My main argument is that a plot designed primarily around action/adventure, as opposed to dramatic character conflict (Kwai), needs to keep its running time down or it runs out of steam and becomes laborious.

And while I can see the good parts of Speed Racer that you speak of, I have to disagree and say that several frames could have and should have been cut, and unlike the Emperor in Amadeus I could tell you which ones. The races were far too long for what needed to be shown and the dazzling display of light and color in those races registered early on, not requiring 3 or 4 extra minutes for the viewer to get it or appreciate it. My point is when you overextend an action sequence it tends to lose its power unless, like anything else, including extended dialogue sequences, it changes, develops. If I'm watching a dramatic film and the characters keep talking about the same thing over and over and belaboring the same points it's just as bad. The races didn't develop, they didn't change. It was the same thing again and again and again. I'm not a five year old fascinated by bouncing the same red ball over and over and over.

But...

... even though it wasn't my bag of treats, I can see your and Chris Stangl's points on Speed Racer and it was much better than I would have ever thought it to be, but some cutting would have made it tighter and better, and probably more impactful message wise.

sarcastig said...

Wasn't it Ebert who said no good movie is long enough, and no bad movie short enough? That's basically my opinion on the matter, too, but I agree that too many films nowadays just go on and on and on... I recently saw [i]The Killing[/i], and it's amazing what Kubrick (who made such loooooong movies late) manages to accomplish in under 90 minutes.

Jonathan Lapper said...

I agree as well. The length fits the movie and the problem with so many action movies today is that the length doesn't fit, and the directors don't seem to notice.

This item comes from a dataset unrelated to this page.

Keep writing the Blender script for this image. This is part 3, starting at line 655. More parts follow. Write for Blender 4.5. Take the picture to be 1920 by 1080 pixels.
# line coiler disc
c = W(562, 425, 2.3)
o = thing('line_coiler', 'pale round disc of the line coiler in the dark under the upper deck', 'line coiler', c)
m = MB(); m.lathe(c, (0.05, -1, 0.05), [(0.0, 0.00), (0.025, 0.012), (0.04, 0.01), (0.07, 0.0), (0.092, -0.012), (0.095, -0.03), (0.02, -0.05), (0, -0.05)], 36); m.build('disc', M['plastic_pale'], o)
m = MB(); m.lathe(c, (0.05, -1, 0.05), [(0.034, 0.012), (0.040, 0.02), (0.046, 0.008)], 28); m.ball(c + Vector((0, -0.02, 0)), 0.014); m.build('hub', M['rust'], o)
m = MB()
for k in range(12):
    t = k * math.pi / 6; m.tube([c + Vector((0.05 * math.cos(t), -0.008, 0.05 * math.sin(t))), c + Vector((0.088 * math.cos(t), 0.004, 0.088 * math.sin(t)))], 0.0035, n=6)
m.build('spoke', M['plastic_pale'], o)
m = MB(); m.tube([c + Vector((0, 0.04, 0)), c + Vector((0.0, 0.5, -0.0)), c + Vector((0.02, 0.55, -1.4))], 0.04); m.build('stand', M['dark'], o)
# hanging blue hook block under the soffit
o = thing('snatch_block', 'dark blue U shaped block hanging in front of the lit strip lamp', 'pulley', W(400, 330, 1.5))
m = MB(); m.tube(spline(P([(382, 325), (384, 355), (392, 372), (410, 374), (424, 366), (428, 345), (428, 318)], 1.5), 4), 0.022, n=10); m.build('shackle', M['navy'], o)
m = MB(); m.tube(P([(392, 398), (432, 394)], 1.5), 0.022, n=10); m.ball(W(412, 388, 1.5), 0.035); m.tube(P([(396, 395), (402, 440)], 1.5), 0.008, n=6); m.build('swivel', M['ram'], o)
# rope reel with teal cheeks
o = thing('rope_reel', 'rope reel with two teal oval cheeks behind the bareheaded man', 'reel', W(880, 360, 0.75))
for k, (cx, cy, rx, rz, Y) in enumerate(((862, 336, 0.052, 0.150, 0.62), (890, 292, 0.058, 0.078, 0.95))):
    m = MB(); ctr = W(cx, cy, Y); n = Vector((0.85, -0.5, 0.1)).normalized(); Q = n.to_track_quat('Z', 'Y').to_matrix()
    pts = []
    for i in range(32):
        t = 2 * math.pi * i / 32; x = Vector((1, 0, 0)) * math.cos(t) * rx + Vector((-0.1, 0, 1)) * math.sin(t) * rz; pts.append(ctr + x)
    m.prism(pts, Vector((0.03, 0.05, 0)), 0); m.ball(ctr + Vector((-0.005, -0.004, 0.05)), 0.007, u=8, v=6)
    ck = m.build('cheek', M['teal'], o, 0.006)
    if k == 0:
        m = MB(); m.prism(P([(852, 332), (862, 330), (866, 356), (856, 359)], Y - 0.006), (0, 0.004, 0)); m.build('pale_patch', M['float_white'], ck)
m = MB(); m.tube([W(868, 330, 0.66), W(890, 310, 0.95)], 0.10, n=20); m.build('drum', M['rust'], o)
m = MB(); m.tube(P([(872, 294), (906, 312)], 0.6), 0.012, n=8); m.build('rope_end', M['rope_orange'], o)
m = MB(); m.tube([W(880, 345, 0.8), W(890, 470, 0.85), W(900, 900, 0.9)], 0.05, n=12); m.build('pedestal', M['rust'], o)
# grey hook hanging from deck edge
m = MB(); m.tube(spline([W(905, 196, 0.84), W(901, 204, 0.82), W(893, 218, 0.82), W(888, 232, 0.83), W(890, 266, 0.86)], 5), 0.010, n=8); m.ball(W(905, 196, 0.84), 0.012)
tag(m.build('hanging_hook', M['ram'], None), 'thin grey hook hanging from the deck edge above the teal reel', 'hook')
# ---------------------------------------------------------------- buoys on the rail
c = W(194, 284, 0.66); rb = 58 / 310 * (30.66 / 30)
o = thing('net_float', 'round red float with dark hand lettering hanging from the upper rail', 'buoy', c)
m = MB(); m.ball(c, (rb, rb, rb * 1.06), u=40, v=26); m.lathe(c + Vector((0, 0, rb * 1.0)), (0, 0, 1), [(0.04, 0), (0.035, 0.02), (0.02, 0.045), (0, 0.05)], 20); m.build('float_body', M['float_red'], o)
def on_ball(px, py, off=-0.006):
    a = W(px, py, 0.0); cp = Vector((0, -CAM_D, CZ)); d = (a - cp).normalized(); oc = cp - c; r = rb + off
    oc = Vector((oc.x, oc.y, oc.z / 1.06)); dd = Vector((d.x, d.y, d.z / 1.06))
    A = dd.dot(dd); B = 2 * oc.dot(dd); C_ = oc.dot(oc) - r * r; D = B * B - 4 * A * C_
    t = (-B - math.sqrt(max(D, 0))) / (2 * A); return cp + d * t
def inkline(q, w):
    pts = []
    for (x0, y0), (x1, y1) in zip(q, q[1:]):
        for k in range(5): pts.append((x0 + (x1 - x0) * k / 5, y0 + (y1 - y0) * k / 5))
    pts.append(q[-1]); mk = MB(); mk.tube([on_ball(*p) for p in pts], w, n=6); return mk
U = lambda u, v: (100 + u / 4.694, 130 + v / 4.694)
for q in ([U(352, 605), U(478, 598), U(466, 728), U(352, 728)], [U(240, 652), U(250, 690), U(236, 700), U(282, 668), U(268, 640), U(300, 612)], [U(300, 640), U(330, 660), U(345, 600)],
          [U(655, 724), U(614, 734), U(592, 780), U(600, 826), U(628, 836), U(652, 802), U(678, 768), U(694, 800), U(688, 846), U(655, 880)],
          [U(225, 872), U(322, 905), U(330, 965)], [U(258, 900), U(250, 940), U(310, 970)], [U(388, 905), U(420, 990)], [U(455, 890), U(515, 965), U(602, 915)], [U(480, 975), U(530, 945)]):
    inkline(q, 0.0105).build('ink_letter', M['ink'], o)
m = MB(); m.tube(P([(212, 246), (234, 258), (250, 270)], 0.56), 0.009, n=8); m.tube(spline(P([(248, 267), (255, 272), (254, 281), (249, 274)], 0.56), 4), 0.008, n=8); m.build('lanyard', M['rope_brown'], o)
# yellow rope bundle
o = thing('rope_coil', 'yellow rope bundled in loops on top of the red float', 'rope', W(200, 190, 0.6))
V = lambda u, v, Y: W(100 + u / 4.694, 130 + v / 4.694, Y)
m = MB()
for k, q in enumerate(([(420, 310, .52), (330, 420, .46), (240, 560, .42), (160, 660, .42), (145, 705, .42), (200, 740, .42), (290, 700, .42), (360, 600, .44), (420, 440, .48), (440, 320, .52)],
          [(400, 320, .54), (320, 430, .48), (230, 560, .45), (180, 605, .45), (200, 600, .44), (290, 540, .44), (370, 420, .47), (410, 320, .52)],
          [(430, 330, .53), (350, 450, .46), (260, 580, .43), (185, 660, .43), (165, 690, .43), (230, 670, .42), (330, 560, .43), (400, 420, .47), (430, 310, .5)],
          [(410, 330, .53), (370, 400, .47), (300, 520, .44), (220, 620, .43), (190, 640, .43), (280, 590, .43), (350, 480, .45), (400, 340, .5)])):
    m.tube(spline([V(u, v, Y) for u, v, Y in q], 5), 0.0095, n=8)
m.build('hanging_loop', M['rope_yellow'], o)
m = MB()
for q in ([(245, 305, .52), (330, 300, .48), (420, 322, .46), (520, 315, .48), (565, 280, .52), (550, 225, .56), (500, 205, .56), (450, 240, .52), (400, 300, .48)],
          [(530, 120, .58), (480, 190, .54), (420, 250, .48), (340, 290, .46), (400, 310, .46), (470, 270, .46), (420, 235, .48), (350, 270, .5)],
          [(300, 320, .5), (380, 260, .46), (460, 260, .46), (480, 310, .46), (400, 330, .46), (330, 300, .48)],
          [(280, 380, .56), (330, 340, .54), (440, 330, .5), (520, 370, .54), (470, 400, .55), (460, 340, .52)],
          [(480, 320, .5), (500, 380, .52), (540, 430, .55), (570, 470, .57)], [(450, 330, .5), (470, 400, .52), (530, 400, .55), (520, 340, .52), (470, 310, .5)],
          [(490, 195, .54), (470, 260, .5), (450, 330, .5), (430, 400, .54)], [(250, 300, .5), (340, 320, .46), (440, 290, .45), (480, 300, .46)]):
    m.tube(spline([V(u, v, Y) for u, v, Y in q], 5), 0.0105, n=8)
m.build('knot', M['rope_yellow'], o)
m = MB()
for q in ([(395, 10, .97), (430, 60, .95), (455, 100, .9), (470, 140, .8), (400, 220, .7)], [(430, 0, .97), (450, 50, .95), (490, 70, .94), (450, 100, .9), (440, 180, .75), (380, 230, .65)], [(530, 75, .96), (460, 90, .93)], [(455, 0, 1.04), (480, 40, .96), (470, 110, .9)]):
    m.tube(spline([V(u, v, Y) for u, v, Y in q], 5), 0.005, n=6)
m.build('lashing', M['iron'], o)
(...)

I saw The Killing too, and I think Kubrick was amazing. Short or long running times, his movies always seemed to be the perfect length. For me at least.

Gloria said...

I haven't seen any of the Caribbean franchise films, so I can't really give my views about them (actually, I caughtv the first one on TV, but didn't feel like keep on watching it, so I switched channels).

But I have to say this:

- Jean Renoir's "une Partie de Campagne" lasts 40 minutes.

- Ernest B. Schoedsack's"The Most Dangerous Game" lasts 63 minutes.

- The classic Astaire-Rogers movies rarely lasted more than 90 minutes.

- "The Night of the Hunter" lasts 93 minutes

As you say, it's not a matter of short films being better than longer ones: heck, I re-visit "Spartacus" every then and now, and I'd give something to see the five-hour version of "Greed", but sometimes one wishes that the extra footage would be left just to be an extra in a Specal DVd edition for those who want more.

As we ladies tell our beaus to reassure them: "honey, it's not about the lenghth of the organ, it's about the performance I am concerned"

Jonathan Lapper said...

As we ladies tell our beaus to reassure them: "honey, it's not about the lenghth of the organ, it's about the performance I am concerned"

We never believe that, but keep saying it.

I love The Most Dangerous Game. I got the Criterion release a couple of years ago and it's just splendid. I think it's my love for thirties movies that tints my opinion on what the length of a movie should be. Because I've seen so many great movies of the 30s and 40s done in under two hours I wonder why everyone can't do that.